Simple cost-cutting tactics don’t have to break a firm and bring operations to a halt. Common sense ideas that make both economic and practical sense include carpooling, recycling, installing water filters and using reusable mugs instead of paper or Styrofoam.

These simple changes along with an energy efficiency plan can save firms thousands of dollars in the long run.

“With a smaller firm it’s easier to revamp and go paperless or green,” said Jessica Quin, a legal assistant with Herman, Herman & Katz. “Being a medium-sized firm we had to take it step by step, and we are still evolving and finding ways to be environmentally conscientious. Technology has definitely helped.”
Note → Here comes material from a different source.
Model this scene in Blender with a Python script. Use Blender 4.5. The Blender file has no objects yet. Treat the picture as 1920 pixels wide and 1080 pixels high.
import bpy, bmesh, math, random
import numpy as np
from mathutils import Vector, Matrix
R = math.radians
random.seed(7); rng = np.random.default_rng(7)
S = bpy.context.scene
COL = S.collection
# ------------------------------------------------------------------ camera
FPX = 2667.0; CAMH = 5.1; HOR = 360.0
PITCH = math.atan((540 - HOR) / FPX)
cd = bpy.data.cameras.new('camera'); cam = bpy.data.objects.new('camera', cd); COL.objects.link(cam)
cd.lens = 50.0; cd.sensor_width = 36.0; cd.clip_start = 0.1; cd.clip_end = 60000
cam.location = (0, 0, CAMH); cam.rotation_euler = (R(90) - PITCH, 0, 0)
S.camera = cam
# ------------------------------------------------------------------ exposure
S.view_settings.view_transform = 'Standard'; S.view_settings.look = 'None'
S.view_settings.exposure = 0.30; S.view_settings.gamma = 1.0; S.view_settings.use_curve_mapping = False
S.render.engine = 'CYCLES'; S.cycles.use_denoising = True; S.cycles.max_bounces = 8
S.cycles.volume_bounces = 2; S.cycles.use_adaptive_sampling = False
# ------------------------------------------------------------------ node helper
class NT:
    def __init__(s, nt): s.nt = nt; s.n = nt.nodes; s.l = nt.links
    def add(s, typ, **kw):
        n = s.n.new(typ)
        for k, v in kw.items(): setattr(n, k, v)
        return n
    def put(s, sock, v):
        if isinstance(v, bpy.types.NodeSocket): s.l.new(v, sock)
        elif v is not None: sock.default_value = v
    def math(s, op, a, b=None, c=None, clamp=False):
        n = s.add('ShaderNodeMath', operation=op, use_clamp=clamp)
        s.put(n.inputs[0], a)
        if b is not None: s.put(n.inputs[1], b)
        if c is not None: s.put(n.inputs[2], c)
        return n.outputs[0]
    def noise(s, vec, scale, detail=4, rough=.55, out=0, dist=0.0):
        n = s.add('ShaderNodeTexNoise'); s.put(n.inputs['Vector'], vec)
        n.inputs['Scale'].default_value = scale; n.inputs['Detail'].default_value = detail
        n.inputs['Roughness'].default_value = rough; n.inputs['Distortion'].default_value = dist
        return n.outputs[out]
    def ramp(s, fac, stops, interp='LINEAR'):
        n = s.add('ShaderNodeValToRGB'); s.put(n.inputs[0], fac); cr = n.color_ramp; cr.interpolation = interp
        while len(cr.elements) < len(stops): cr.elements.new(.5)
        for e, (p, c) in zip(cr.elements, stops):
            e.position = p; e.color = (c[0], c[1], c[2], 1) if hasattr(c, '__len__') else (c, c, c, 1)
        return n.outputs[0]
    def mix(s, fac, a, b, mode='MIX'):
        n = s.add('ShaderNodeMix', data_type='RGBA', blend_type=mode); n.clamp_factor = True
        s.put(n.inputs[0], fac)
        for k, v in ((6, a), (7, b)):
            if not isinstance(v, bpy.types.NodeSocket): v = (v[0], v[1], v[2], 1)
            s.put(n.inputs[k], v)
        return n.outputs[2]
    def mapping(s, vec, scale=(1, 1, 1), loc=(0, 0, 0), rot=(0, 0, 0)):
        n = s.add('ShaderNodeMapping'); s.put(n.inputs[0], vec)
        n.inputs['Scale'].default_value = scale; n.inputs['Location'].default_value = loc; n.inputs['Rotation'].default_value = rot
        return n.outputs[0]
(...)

“We started recycling years ago and we recycle ink cartridges as well as safely disposing of all electronic equipment out of service,” she added. “Upgrading equipment is also important. There comes a point when getting new equipment that operates more efficiently, requires less power and gives off less heat becomes the better environmental choice. We have also asked vendors to bill us electronically. We travel less and utilize video conferencing. Less travel, less supplies, more efficiency ­— we have seen the benefits and been able to pass those savings on to our clients.”


TIPS

Best Practices for RESOURCE CONSERVATION and WASTE REDUCTION from the American Bar Association

  • Recycle paper, toner, cans, glass, newspaper, batteries.
  • Use recycled and recyclable copier and printer paper, toner, notepads and memo pads.
  • Seek higher post-consumer content in recycled paper.
  • Install recycled carpets and tile.
  • Institute a “green” purchasing policy that incorporates waste reduction into purchasing decisions.
  • Purchase refurbished or recycled furniture.
  • Join buying clubs to save money on recycled products.
  • Donate old binders, magazines and equipment rather than disposing of them.
  • Recycle old electronic equipment. Some computer manufacturers, among others, will accept and recycle electronics, thus keeping them out of landfills.
  • Use duplex or two-sided copying and printing.
  • Use “print preview” before printing out documents to reduce multiple drafts.
  • Use a spelling check function before printing out documents.
  • Encourage responsible transit by taking advantage of tax-subsidized mass transit employee programs.
  • Conserve water through low-flow toilets, aerators and water restrictors.
  • Provide reusable food and beverage supplies, such as stir sticks and mugs.
  • Increase alternatives to paper communication (electronic client and in-house newsletters and memos).
  • Request soy-based inks in outside printing jobs.
  • Provide recycle boxes in individual offices, conference rooms and common areas.
  • Ask building management to have trash separated from recycled paper and newspapers.
  • Set forth an appropriate conservation message or directive in your employee orientation manual.
  • Reduce use of attachments and other documents as feasible.
  • Consider video conferencing in place of out-of-town meetings.